Profile Image for Charlie Zoops.
25 reviews2 followers
June 4, 2012
When reading “Juice” you can't help to feel you are encountering something very intimate. And what feels at first as a document of self discovery, leads itself to become a play on the essential idea of discovering, of wondering and reaching for meaning, without the necessity of achievement. Gladman's language is powerfully unique, for it pronounces itself conversationally, yet is still buoyant in its philosophical games and acts of deconstructing through time-jumbling and non-linear associations. Emotionally, this story brings you into its poetry, its softness, and its deliberate reassembling of its narrative, artfully enough to give back a reflection of how you can fit meaningfully within its spacing.
Profile Image for Kathline.
Author 1 book5 followers
November 21, 2009
Reads like a parable, or a daydream, but with notes of a deeper exploration of one’s space (home).

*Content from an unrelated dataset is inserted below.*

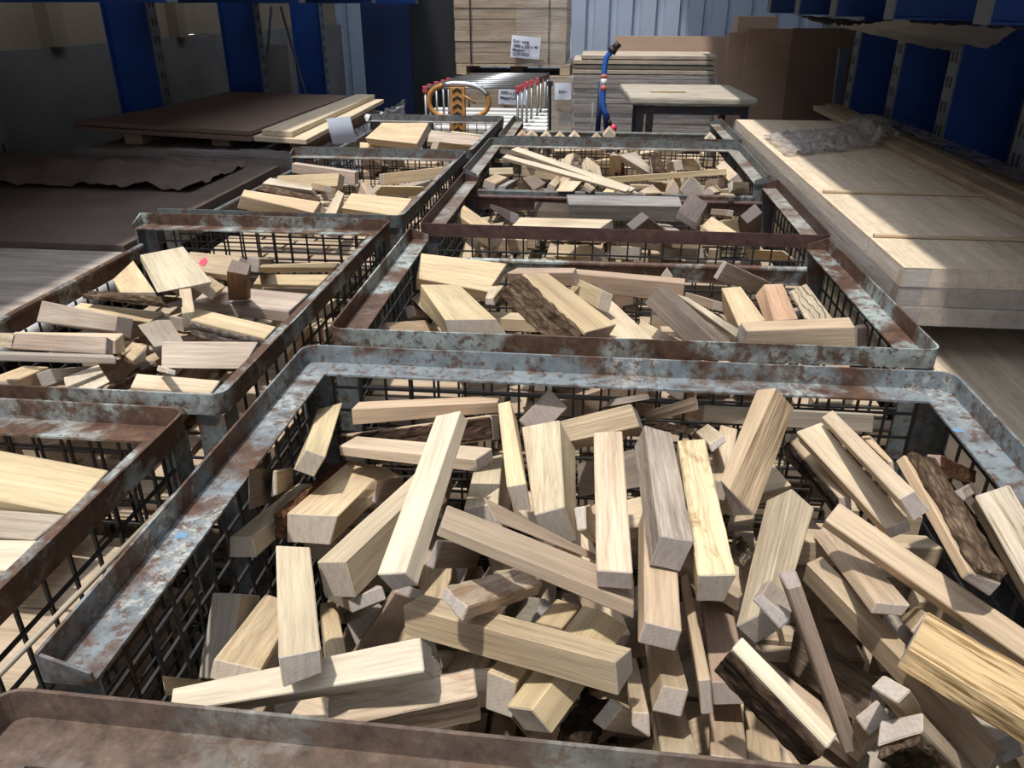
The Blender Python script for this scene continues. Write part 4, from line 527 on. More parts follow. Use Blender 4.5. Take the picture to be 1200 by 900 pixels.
zB500||||1663 43000 -1076 3894 44038 -1648 1484 43352 -1134 3716 44390 -1707 1730 43110 -613 3962 44148 -1186 1551 43462 -672 3783 44500 -1244
zB501||||-2187 40973 -1206 366 42370 -1320 -2366 41304 -1160 188 42701 -1274 -2150 40938 -806 404 42335 -920 -2329 41268 -760 225 42666 -874
zB502||||3223 43956 -2229 5494 44039 -1922 3203 44460 -2219 5474 44544 -1912 3172 43946 -1848 5443 44030 -1541 3152 44451 -1838 5423 44534 -1531
zB503||||2286 42385 -1554 -421 42470 -1878 2275 41930 -1585 -432 42015 -1910 2234 42357 -1130 -473 42442 -1455 2223 41902 -1162 -483 41986 -1486
zB504||||4514 42929 -913 2293 43211 -1415 4483 42547 -991 2262 42830 -1494 4432 42869 -586 2211 43151 -1089 4401 42487 -665 2180 42770 -1167
zB505||||-1869 42845 -1464 -1238 45348 -1544 -2294 42955 -1356 -1663 45459 -1437 -1786 42835 -1123 -1155 45338 -1204 -2211 42945 -1016 -1580 45449 -1096
zL100||||-13486 6977 -1339 -10820 7892 -1870 -13663 7439 -1432 -10997 8354 -1962 -13438 7080 -918 -10772 7995 -1448 -13615 7542 -1010 -10949 8457 -1541
zL101||||-10459 1407 -1333 -8578 3955 -1668 -10864 1714 -1266 -8983 4263 -1602 -10409 1409 -1038 -8528 3957 -1374 -10814 1716 -972 -8933 4265 -1307
zL102||||-13777 7610 -1399 -12564 9830 -1699 -14216 7849 -1403 -13003 10069 -1702 -13753 7659 -938 -12541 9879 -1237 -14193 7899 -941 -12980 10119 -1241
zL103||||-9771 4087 -1432 -7495 5615 -2133 -10037 4519 -1353 -7761 6047 -2054 -9660 4089 -1066 -7384 5616 -1767 -9926 4521 -987 -7650 6049 -1688
zL104||||-12735 2201 -1336 -10911 3447 -1871 -12953 2535 -1304 -11130 3781 -1839 -12661 2220 -1041 -10837 3466 -1576 -12880 2555 -1009 -11056 3800 -1544
zL105||||-11009 4461 -1483 -13477 6163 -1218 -11207 4176 -1494 -13674 5878 -1228 -10992 4438 -1172 -13459 6140 -906 -11190 4153 -1182 -13657 5854 -917
zL106||||-12475 5371 -2325 -11195 7414 -2201 -12946 5667 -2335 -11667 7709 -2211 -12495 5356 -1869 -11215 7398 -1745 -12966 5651 -1879 -11686 7694 -1755
zL200||||-11850 15302 -1593 -11747 18320 -2026 -12390 15327 -1552 -12286 18344 -1986 -11813 15367 -1134 -11710 18384 -1568 -12352 15391 -1094 -12249 18409 -1527
zL201||||-11019 11863 -1884 -8687 13824 -1885 -11340 12245 -1879 -9008 14206 -1880 -11016 11860 -1480 -8684 13821 -1481 -11337 12242 -1475 -9006 14203 -1476
zL202||||-12981 15285 -2932 -10623 15743 -2767 -13068 15708 -2867 -10710 16166 -2702 -12995 15228 -2578 -10637 15686 -2413 -13082 15651 -2513 -10724 16109 -2348
zL203||||-9813 15324 -1839 -9792 17832 -2129 -10247 15323 -1882 -10226 17830 -2172 -9854 15372 -1428 -9833 17879 -1718 -10288 15371 -1471 -10267 17878 -1761
zL204||||-8363 19201 -2469 -7585 21518 -2369 -8746 19331 -2505 -7968 21648 -2406 -8394 19198 -2154 -7616 21515 -2055 -8777 19328 -2191 -7999 21645 -2091
zL205||||-11492 12779 -2817 -9221 13037 -2413 -11544 13278 -2839 -9273 13536 -2435 -11573 12791 -2365 -9303 13049 -1961 -11626 13290 -2387 -9355 13548 -1983
zL206||||-8209 18579 -3089 -8477 21296 -3176 -8625 18541 -2997 -8894 21257 -3084 -8120 18601 -2676 -8389 21318 -2763 -8537 18563 -2584 -8805 21279 -2671
zL207||||-9446 15945 -2661 -10143 18772 -2787 -9789 15858 -2726 -10485 18684 -2852 -9536 15944 -2188 -10232 18771 -2314 -9878 15857 -2253 -10574 18684 -2379
zL208||||-10036 15810 -3544 -9888 18085 -3399 -10518 15837 -3467 -10369 18112 -3323 -9976 15782 -3157 -9828 18057 -3013 -10458 15808 -3081 -10310 18084 -2936
zL209||||-11769 20084 -2730 -10873 22156 -2950 -12290 20307 -2757 -11393 22379 -2977 -11771 20131 -2303 -10875 22202 -2523 -12292 20353 -2330 -11396 22425 -2550
zL210||||-11708 19655 -3006 -11392 22041 -3801 -12292 19735 -2998 -11975 22121 -3793 -11689 19759 -2687 -11373 22145 -3482 -12273 19839 -2679 -11957 22225 -3474
zL211||||-9483 14013 -2017 -7461 14988 -2455 -9741 14523 -2073 -7719 15498 -2511 -9424 14092 -1569 -7402 15067 -2007 -9682 14602 -1625 -7660 15577 -2063
zL300||||-12027 31130 -1846 -9836 32479 -1953 -12238 31472 -1837 -10046 32822 -1944 -12011 31131 -1496 -9820 32480 -1603 -12222 31473 -1487 -10030 32823 -1594
zL301||||-9834 28548 -1301 -12543 30123 -1388 -10032 28215 -1188 -12741 29789 -1276 -9793 28638 -964 -12502 30212 -1052 -9991 28304 -852 -12700 29878 -939
zL302||||-9520 31847 -2274 -11782 33695 -3068 -9798 31518 -2248 -12060 33366 -3042 -9594 31945 -1838 -11856 33792 -2632 -9872 31616 -1812 -12134 33463 -2606
zL303||||-9063 32907 -1741 -7024 33757 -1436 -9292 33434 -1676 -7254 34284 -1371 -9095 32845 -1349 -7057 33695 -1044 -9325 33372 -1284 -7286 34221 -979
zL304||||-6650 33087 -1949 -8208 35318 -2173 -6940 32883 -1961 -8498 35114 -2186 -6685 33108 -1494 -8243 35339 -1719 -6975 32905 -1507 -8533 35135 -1731
zL305||||-9529 27449 -1225 -8416 29819 -1229 -9954 27648 -1110 -8842 30019 -1114 -9454 27414 -886 -8341 29785 -890 -9879 27614 -771 -8767 29985 -775
zL306||||-9052 31518 -1716 -10024 33751 -1632 -9498 31316 -1506 -10469 33550 -1422 -8882 31576 -1298 -9853 33810 -1214 -9327 31375 -1088 -10299 33608 -1004
zL400||||-10011 40783 -1739 -12184 42703 -1321 -10391 40354 -1741 -12563 42274 -1323 -9979 40753 -1437 -12152 42673 -1019 -10359 40324 -1439 -12531 42244 -1021
zL401||||-6928 37306 -1010 -6821 40257 -1631 -7278 37323 -992 -7171 40273 -1612 -6907 37378 -668 -6800 40328 -1288 -7257 37394 -649 -7150 40344 -1270
zL402||||-6400 43278 -1366 -8720 44196 -1336 -6577 42832 -1366 -8897 43750 -1336 -6396 43276 -944 -8716 44194 -914 -6572 42830 -944 -8892 43748 -914
zL403||||-12118 43795 -1343 -11950 46362 -1162 -12653 43831 -1349 -12485 46397 -1167 -12125 43763 -873 -11957 46329 -691 -12660 43798 -878 -12492 46364 -697
zL404||||-11904 40379 -1598 -11921 43243 -2465 -12465 40346 -1694 -12482 43211 -2561 -11987 40511 -1159 -12003 43375 -2026 -12548 40479 -1255 -12564 43343 -2122
'''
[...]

It seemed she was telling a story of creative work through a metaphorical exploration of inhabited space. For instance, early on in the story she follows a passage about loving her town with the thought “imagine coming home to a one-hundred-mile expanse of beauty that you have always thought of as yourself, and finding on that day that it exists without you.” To me, this evokes the solitary process of the writer, and the mining of the interior world that must be traveled to in creation.
52 reviews
October 2, 2012
This was one of the most unusual books I have ever read. The short stories are thought provoking and, quite frankly, weird. It made for a unique reading experience. Though the book is short, it will remain in your mind for days.
Profile Image for Rebecca.
516 reviews10 followers
December 31, 2010
Postmodernism. Let's be honest. I don't get it. But the imagery can be so lush and it just begs you to search deeper within it and within yourself. At least for once I can't tag along the plot.
Profile Image for Bryn.
26 reviews36 followers
July 16, 2007
The title piece in this work is pretty awesome.